No, the Rapid is not the only transit system with problems dealing with cultural diversity. Observing people on mass transit will give you a pretty good idea of the local social climate. Grand Rapids is not good.

In the first place, there seems to be a general attitude that riding public transportation is reserved for the poor, physically challenged, or mentally afflicted.

Walking is also seem as a social statement. Why else would someone in their right mind walk from place to place and possibly have to walk past some scary person?

And whether or not a person is a taxpayer, it's a matter of that person being a Paying Patron of a Public Service.

Amerika still has some serious "racial" issues which it still seems to choose to run away from rather than face and cease practicing self-destructive insensitivities. Grand Rapids does a fine job of keeping itself near the top of that list of places needing more more social and spiritual enlightenment.

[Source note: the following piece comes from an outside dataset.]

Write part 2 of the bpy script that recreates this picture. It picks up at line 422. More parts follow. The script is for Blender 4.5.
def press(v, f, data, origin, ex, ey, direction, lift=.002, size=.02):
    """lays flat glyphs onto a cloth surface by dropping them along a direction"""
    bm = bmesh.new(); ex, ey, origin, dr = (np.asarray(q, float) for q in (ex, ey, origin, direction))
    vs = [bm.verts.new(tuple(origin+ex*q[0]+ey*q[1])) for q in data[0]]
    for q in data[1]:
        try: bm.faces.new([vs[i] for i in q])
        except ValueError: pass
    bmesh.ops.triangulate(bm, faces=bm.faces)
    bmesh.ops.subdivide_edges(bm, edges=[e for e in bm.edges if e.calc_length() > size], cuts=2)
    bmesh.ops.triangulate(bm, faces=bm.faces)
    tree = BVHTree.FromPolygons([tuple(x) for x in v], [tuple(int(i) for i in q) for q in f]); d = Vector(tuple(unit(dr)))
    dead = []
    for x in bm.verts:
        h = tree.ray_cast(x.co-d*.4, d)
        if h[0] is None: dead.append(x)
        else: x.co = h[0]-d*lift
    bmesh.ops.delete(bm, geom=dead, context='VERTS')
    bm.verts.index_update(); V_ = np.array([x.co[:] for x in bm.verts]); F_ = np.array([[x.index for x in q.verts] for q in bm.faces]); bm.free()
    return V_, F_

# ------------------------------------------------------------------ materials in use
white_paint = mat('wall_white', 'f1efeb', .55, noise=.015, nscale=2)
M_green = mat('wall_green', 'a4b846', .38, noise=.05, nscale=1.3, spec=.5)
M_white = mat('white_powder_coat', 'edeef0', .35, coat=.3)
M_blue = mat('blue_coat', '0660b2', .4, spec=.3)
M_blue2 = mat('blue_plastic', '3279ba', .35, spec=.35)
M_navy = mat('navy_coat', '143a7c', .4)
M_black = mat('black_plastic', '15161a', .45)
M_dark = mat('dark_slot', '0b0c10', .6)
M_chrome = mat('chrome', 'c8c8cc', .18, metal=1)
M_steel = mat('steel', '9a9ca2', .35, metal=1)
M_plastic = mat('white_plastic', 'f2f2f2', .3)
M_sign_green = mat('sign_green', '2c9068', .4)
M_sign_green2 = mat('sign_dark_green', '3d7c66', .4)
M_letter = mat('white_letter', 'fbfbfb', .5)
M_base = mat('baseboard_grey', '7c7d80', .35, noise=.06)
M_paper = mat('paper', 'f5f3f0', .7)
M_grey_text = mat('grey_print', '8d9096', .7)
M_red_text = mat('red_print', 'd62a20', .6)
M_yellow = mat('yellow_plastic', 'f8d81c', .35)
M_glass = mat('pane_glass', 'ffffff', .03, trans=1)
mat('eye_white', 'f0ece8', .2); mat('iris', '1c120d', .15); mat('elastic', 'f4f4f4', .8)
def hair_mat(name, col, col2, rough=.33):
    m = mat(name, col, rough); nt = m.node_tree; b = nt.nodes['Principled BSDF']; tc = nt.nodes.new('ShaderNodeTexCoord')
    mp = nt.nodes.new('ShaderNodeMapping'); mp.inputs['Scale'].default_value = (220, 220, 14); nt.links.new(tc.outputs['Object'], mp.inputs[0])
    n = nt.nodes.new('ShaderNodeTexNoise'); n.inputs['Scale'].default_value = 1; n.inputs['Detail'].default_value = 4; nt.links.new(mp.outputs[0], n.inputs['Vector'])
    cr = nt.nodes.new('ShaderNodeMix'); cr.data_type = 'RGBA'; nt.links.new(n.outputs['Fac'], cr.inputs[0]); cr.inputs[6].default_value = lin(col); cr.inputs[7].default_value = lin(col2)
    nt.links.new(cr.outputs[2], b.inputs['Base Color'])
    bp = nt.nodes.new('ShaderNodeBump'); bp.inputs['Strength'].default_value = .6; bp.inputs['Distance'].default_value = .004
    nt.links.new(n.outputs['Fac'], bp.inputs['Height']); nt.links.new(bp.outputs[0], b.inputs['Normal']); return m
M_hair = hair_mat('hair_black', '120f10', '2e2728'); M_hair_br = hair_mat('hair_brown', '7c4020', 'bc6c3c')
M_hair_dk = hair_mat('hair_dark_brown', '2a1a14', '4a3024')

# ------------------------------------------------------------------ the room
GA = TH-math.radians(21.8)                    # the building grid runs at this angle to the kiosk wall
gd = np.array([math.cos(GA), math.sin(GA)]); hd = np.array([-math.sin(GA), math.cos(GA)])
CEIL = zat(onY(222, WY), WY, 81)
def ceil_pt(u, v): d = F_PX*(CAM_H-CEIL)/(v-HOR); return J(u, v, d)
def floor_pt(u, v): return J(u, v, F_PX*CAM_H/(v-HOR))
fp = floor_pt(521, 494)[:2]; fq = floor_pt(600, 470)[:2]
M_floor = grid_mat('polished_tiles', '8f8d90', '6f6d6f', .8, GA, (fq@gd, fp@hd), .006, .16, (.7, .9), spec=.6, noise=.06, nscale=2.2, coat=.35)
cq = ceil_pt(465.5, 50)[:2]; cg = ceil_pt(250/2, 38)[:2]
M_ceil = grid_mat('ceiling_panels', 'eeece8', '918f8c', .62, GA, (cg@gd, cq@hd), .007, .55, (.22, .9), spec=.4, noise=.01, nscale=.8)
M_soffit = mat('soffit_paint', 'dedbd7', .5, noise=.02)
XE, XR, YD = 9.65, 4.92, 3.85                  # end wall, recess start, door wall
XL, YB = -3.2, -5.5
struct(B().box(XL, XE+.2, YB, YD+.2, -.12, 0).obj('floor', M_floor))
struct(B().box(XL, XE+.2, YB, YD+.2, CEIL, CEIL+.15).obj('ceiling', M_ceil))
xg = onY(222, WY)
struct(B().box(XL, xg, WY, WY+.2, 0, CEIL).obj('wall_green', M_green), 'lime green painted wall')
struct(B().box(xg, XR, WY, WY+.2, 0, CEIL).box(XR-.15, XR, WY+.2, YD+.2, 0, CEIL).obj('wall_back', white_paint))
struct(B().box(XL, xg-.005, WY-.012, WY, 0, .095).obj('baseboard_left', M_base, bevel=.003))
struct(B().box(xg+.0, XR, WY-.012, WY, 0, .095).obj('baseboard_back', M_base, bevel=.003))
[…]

It's so odd and discouragingly predictable that wishing someone God's Grace and Love in an Arabic language creates so much fear and trepidation from our locals.....

Asalaam Alaikum
Peace

Muscles for Justice said...

Hi, LV! Glad you made it.

Point taken, re: "Paying Patron of a Public Service" (and it's fun to say!) But look what the public's getting for its fare, let alone its tax dollars: service that, as you say, is often rude; lines that in many communities run chronically late; and, of course, the inflexibility of being on somebody else's schedule in the first place. Racism ranks fourth on this list, 'though your mileage on the #2 to Kalamazoo may vary.

It's easy to explain public transportation's perception, and much harder to justify its existence the smaller your community. Other public agencies, as well as non-profit and charitable organizations serve the physically and mentally challenged. Public transportation is left for poor people who need it to work and shop, a worthy investment only the public sector can make because there's little if any money in it. Privatizing public transportation, even if it made the service more efficient and courteous, won't pry me, or most Americans, away from the wheel (an inconvenient truth for the environment, yes), and I imagine most people without cars wish they could say the same.

I know only one city in America in which public buses are mass transit with mass appeal (and deservedly so): Portland. Anywhere else?

StalinMalone said...

I remember enjoying a lovely bus ride from Palm Harbor to Clearwater Mall (Klearwater?) one fine summer day. The bus was cool and comfortable and the patrons elderly and non-threatening. And no one gave me any guff for my ancestral Irish Leprachan outfit and faux pot of gold (of course, me conspicuous shilelah silenced most disent), but those were the halcyon '80's, long before we decended into our current cesspool of racial hatred that's made everyone so wealthy and lazy.